Imagine that a year or so goes by and my daughter is about to be married. My wife says that we could sure use that great table that I took to the temple a while back. She asks if I could go and ask to borrow the table. Guess what? No can do! There are no “takes back” with something that is hagios.

Now, in writing to this church, Paul takes this well-known word, hagios, and applies it to the believers in Jesus. He said that the people who believed in Jesus as their Lord and Savior were the hagios, the set apart ones. They are commissioned, dedicated to Jesus, never to be used for their own purposes anymore.

This is an extreme thought. It is almost offensive to any human being, but especially to Americans. We highly value our freedom, our right to do anything we want, as long as it doesn’t hurt anyone one else. But, when God calls us saints, or hagios, this hints at this transfer of ownership from me to my god, namely the Lord Jesus Christ.

This strikes to the heart of what we mean when we say “Lord Jesus.” Accordingly, He is our rightful ruler, the one to call the shots for our lives every single day. How did this happen to us? There is an interesting verse in 1 Corinthians 6:19-20 (NIV):

Do you not know that your body is a temple of the Holy Spirit who is in you whom you have from God? You are not your own; you were bought at a price. Therefore honor God with your body.

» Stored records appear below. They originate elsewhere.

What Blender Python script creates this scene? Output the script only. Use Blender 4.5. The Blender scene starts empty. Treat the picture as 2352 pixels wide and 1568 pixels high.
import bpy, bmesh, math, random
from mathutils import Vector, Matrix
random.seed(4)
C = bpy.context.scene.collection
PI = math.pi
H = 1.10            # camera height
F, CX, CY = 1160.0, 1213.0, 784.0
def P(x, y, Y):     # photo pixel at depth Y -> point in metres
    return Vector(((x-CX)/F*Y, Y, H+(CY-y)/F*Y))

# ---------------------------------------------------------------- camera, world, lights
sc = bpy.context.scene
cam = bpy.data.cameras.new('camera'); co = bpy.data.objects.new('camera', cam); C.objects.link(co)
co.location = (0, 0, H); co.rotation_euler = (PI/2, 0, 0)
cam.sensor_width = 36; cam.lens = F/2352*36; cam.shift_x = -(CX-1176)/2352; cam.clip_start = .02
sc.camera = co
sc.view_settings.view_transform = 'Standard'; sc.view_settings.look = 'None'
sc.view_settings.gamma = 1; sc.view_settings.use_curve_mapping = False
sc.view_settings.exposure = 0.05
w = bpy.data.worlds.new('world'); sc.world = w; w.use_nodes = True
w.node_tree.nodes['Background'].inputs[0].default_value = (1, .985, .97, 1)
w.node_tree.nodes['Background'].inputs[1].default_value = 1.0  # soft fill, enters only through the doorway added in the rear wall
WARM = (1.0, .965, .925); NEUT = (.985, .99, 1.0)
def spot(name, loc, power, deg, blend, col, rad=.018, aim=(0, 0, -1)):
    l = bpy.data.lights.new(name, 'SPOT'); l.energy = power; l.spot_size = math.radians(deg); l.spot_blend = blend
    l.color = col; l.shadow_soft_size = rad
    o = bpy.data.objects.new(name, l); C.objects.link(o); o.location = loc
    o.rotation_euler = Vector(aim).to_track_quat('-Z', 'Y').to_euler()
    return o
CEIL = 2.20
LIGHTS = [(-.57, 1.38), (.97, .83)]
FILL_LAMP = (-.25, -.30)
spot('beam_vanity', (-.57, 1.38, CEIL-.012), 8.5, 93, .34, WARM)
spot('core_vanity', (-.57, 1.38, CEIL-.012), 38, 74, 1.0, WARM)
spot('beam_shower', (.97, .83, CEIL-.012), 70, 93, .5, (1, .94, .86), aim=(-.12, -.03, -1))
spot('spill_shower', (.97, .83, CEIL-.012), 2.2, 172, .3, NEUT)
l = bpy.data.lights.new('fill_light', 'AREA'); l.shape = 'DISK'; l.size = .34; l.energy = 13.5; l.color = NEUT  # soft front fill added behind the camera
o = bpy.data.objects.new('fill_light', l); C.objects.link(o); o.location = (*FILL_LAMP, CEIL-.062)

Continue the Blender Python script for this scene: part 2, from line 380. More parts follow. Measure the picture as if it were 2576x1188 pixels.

When we trusted in Jesus, a whole slew of things happened at once. But one of the things that happened when you and I believed in the cross, when we trusted in the blood of Jesus for salvation, one of the things that happened was that we were bought with that blood. What is clear in this verse is that there was an exchange of ownership. When we turned to Jesus, we became His, never to revert back to our own use ever again.

Another passage focuses in on this change in ownership due to being purchased by the blood of Jesus, Titus 2:13b-14:

Our great God and savior, Jesus Christ… gave Himself for us to redeem us from all wickedness and to purify for Himself a people that are His very own, eager to do what is good.

There is a word above that you may be unfamiliar with – redeem. It means to purchase out of slavery. If someone was a slave in those days, a family member could come and purchase (that is, redeem) the slave back from his/her owner. So Jesus gave Himself, died on the cross, so that He could buy us out of slavery to wickedness (including the “wickedness” of pushing God out of our lives in order to live for self). He did this to purify for Himself a people that belong to Him; a people who can’t wait to do good!

There are two ideas in this verse that should grab us. The first is that Jesus wanted to make “a people that are His very own.” Think about that. Jesus wanted each believer to be His very own, to belong to Him in some special way. If you are a believer, Jesus wanted you on His team. He wanted you to belong to Him in a way that is very personal.

The second thing that should grab us is that He wanted His people to be “eager to do what is good.” This eagerness reminds me of the ball boys and girls in professional tennis meets. These young people crouch at the side of the net watching, waiting, alert to the moment when a ball is hit into the net. Then the ball boy must spring into action, sweeping up the misplayed ball in an instant and exit the court so that no time is wasted in the match. Jesus gave His life so that we could be His people ready to spring into action at the first cue from God’s Holy Spirit.

Why should we respond so eagerly? We are His hagios, His saints, His “set apart ones”. We have been bought with a price, the precious blood of Jesus. We now belong to him, never to be used strictly for our own purposes every again. The job we have? It is now hagios. Our special talents, like music or athletics? They are now hagios. Our homes and cars? They are now hagios. Everything we have and everything we are is now at God’s disposal, to be used any way He wishes. What changes will you now need to make in your life, since this is true?

Revisiting 1 Corinthians 6:19-20 above, we need to see the whole picture. Even though we have a Radical Call (to live as God’s saints), we also have a Radical Empowerment! God’s Spirit lives inside of every believer. He is there to give us all the power we need to live out such a high calling with victory! He will help us to honor God with our bodies!